**WORK INSTRUCTIONS**
Write each record again exactly as it stands.

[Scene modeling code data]
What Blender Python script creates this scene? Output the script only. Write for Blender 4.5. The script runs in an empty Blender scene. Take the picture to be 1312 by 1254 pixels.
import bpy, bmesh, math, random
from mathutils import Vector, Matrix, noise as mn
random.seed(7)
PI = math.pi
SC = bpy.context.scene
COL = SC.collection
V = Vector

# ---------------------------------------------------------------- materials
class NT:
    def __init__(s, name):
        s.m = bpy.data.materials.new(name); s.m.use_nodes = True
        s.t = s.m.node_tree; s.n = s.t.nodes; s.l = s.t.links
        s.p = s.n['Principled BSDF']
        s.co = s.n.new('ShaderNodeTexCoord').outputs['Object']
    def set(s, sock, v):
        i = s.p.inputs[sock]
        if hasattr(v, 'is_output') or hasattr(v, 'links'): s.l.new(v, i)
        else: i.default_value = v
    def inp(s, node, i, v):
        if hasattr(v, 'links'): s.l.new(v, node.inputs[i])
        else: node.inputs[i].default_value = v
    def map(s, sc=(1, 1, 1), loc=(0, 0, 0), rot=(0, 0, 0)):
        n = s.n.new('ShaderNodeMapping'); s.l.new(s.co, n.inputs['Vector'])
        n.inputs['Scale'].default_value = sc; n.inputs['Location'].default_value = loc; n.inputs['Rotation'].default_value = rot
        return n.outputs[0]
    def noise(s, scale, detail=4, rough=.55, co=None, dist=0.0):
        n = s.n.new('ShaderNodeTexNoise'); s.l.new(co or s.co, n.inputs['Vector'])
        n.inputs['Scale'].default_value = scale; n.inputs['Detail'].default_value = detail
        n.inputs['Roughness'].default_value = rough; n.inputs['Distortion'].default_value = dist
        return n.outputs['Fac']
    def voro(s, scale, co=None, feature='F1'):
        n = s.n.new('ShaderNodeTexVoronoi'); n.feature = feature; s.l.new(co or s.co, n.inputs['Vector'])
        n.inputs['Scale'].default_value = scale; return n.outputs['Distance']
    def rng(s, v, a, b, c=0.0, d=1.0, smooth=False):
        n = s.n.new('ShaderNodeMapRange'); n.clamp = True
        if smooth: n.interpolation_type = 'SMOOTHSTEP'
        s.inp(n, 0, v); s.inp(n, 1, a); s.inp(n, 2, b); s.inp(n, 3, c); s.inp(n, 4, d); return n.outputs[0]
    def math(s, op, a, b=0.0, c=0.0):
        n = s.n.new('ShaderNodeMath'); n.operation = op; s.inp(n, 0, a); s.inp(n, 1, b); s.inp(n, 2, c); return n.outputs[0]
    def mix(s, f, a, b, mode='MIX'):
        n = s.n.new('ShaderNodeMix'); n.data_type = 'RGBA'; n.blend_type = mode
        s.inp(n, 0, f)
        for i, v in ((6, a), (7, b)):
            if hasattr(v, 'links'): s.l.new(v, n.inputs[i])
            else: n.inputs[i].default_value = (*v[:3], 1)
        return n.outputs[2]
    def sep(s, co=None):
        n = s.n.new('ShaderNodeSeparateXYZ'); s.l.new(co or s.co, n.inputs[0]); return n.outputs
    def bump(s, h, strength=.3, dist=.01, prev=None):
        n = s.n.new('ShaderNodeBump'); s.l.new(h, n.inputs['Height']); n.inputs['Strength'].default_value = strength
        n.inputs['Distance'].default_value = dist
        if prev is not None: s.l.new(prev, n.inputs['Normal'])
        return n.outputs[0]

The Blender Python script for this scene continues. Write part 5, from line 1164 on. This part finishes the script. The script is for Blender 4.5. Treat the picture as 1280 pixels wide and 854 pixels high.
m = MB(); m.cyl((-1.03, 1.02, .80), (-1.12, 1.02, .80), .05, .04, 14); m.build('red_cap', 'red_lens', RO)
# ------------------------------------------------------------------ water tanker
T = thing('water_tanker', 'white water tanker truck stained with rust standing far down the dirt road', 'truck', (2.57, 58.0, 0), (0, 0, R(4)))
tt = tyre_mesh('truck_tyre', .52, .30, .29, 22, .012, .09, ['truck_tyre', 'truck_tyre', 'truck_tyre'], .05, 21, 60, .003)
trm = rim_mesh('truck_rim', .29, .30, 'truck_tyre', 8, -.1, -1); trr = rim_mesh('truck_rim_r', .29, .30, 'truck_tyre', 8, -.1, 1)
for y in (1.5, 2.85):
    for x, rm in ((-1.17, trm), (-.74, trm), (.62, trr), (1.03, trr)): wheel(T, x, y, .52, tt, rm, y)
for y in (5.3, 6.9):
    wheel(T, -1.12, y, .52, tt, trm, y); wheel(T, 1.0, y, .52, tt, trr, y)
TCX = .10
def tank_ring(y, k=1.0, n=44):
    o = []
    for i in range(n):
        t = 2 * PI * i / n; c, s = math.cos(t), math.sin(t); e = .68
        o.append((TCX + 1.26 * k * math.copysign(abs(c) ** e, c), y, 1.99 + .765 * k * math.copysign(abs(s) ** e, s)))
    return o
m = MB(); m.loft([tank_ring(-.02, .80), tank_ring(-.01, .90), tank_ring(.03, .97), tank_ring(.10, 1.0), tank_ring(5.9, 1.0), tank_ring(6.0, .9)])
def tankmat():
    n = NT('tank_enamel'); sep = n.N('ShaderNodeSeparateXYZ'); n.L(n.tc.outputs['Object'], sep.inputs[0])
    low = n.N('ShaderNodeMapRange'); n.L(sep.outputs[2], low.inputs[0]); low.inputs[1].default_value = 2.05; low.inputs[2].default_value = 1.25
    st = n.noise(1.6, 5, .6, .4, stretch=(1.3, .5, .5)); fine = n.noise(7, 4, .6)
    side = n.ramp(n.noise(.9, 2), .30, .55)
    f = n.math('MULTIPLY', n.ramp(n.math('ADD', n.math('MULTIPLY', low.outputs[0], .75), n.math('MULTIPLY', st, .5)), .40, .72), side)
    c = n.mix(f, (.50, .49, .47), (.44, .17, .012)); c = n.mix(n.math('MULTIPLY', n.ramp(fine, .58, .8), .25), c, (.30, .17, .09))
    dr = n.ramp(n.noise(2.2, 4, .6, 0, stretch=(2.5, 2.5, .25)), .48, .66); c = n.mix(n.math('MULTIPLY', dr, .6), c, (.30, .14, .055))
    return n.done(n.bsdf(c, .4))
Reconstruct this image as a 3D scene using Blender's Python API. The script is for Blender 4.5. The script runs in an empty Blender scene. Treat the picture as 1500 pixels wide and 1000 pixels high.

**TASK SOLUTION**
What Blender Python script creates this scene? Output the script only. Write for Blender 4.5. The script runs in an empty Blender scene. Take the picture to be 1312 by 1254 pixels.
import bpy, bmesh, math, random
from mathutils import Vector, Matrix, noise as mn
random.seed(7)
PI = math.pi
SC = bpy.context.scene
COL = SC.collection
V = Vector

# ---------------------------------------------------------------- materials
class NT:
    def __init__(s, name):
        s.m = bpy.data.materials.new(name); s.m.use_nodes = True
        s.t = s.m.node_tree; s.n = s.t.nodes; s.l = s.t.links
        s.p = s.n['Principled BSDF']
        s.co = s.n.new('ShaderNodeTexCoord').outputs['Object']
    def set(s, sock, v):
        i = s.p.inputs[sock]
        if hasattr(v, 'is_output') or hasattr(v, 'links'): s.l.new(v, i)
        else: i.default_value = v
    def inp(s, node, i, v):
        if hasattr(v, 'links'): s.l.new(v, node.inputs[i])
        else: node.inputs[i].default_value = v
    def map(s, sc=(1, 1, 1), loc=(0, 0, 0), rot=(0, 0, 0)):
        n = s.n.new('ShaderNodeMapping'); s.l.new(s.co, n.inputs['Vector'])
        n.inputs['Scale'].default_value = sc; n.inputs['Location'].default_value = loc; n.inputs['Rotation'].default_value = rot
        return n.outputs[0]
    def noise(s, scale, detail=4, rough=.55, co=None, dist=0.0):
        n = s.n.new('ShaderNodeTexNoise'); s.l.new(co or s.co, n.inputs['Vector'])
        n.inputs['Scale'].default_value = scale; n.inputs['Detail'].default_value = detail
        n.inputs['Roughness'].default_value = rough; n.inputs['Distortion'].default_value = dist
        return n.outputs['Fac']
    def voro(s, scale, co=None, feature='F1'):
        n = s.n.new('ShaderNodeTexVoronoi'); n.feature = feature; s.l.new(co or s.co, n.inputs['Vector'])
        n.inputs['Scale'].default_value = scale; return n.outputs['Distance']
    def rng(s, v, a, b, c=0.0, d=1.0, smooth=False):
        n = s.n.new('ShaderNodeMapRange'); n.clamp = True
        if smooth: n.interpolation_type = 'SMOOTHSTEP'
        s.inp(n, 0, v); s.inp(n, 1, a); s.inp(n, 2, b); s.inp(n, 3, c); s.inp(n, 4, d); return n.outputs[0]
    def math(s, op, a, b=0.0, c=0.0):
        n = s.n.new('ShaderNodeMath'); n.operation = op; s.inp(n, 0, a); s.inp(n, 1, b); s.inp(n, 2, c); return n.outputs[0]
    def mix(s, f, a, b, mode='MIX'):
        n = s.n.new('ShaderNodeMix'); n.data_type = 'RGBA'; n.blend_type = mode
        s.inp(n, 0, f)
        for i, v in ((6, a), (7, b)):
            if hasattr(v, 'links'): s.l.new(v, n.inputs[i])
            else: n.inputs[i].default_value = (*v[:3], 1)
        return n.outputs[2]
    def sep(s, co=None):
        n = s.n.new('ShaderNodeSeparateXYZ'); s.l.new(co or s.co, n.inputs[0]); return n.outputs
    def bump(s, h, strength=.3, dist=.01, prev=None):
        n = s.n.new('ShaderNodeBump'); s.l.new(h, n.inputs['Height']); n.inputs['Strength'].default_value = strength
        n.inputs['Distance'].default_value = dist
        if prev is not None: s.l.new(prev, n.inputs['Normal'])
        return n.outputs[0]

The Blender Python script for this scene continues. Write part 5, from line 1164 on. This part finishes the script. The script is for Blender 4.5. Treat the picture as 1280 pixels wide and 854 pixels high.
m = MB(); m.cyl((-1.03, 1.02, .80), (-1.12, 1.02, .80), .05, .04, 14); m.build('red_cap', 'red_lens', RO)
# ------------------------------------------------------------------ water tanker
T = thing('water_tanker', 'white water tanker truck stained with rust standing far down the dirt road', 'truck', (2.57, 58.0, 0), (0, 0, R(4)))
tt = tyre_mesh('truck_tyre', .52, .30, .29, 22, .012, .09, ['truck_tyre', 'truck_tyre', 'truck_tyre'], .05, 21, 60, .003)
trm = rim_mesh('truck_rim', .29, .30, 'truck_tyre', 8, -.1, -1); trr = rim_mesh('truck_rim_r', .29, .30, 'truck_tyre', 8, -.1, 1)
for y in (1.5, 2.85):
    for x, rm in ((-1.17, trm), (-.74, trm), (.62, trr), (1.03, trr)): wheel(T, x, y, .52, tt, rm, y)
for y in (5.3, 6.9):
    wheel(T, -1.12, y, .52, tt, trm, y); wheel(T, 1.0, y, .52, tt, trr, y)
TCX = .10
def tank_ring(y, k=1.0, n=44):
    o = []
    for i in range(n):
        t = 2 * PI * i / n; c, s = math.cos(t), math.sin(t); e = .68
        o.append((TCX + 1.26 * k * math.copysign(abs(c) ** e, c), y, 1.99 + .765 * k * math.copysign(abs(s) ** e, s)))
    return o
m = MB(); m.loft([tank_ring(-.02, .80), tank_ring(-.01, .90), tank_ring(.03, .97), tank_ring(.10, 1.0), tank_ring(5.9, 1.0), tank_ring(6.0, .9)])
def tankmat():
    n = NT('tank_enamel'); sep = n.N('ShaderNodeSeparateXYZ'); n.L(n.tc.outputs['Object'], sep.inputs[0])
    low = n.N('ShaderNodeMapRange'); n.L(sep.outputs[2], low.inputs[0]); low.inputs[1].default_value = 2.05; low.inputs[2].default_value = 1.25
    st = n.noise(1.6, 5, .6, .4, stretch=(1.3, .5, .5)); fine = n.noise(7, 4, .6)
    side = n.ramp(n.noise(.9, 2), .30, .55)
    f = n.math('MULTIPLY', n.ramp(n.math('ADD', n.math('MULTIPLY', low.outputs[0], .75), n.math('MULTIPLY', st, .5)), .40, .72), side)
    c = n.mix(f, (.50, .49, .47), (.44, .17, .012)); c = n.mix(n.math('MULTIPLY', n.ramp(fine, .58, .8), .25), c, (.30, .17, .09))
    dr = n.ramp(n.noise(2.2, 4, .6, 0, stretch=(2.5, 2.5, .25)), .48, .66); c = n.mix(n.math('MULTIPLY', dr, .6), c, (.30, .14, .055))
    return n.done(n.bsdf(c, .4))
Reconstruct this image as a 3D scene using Blender's Python API. The script is for Blender 4.5. The script runs in an empty Blender scene. Treat the picture as 1500 pixels wide and 1000 pixels high.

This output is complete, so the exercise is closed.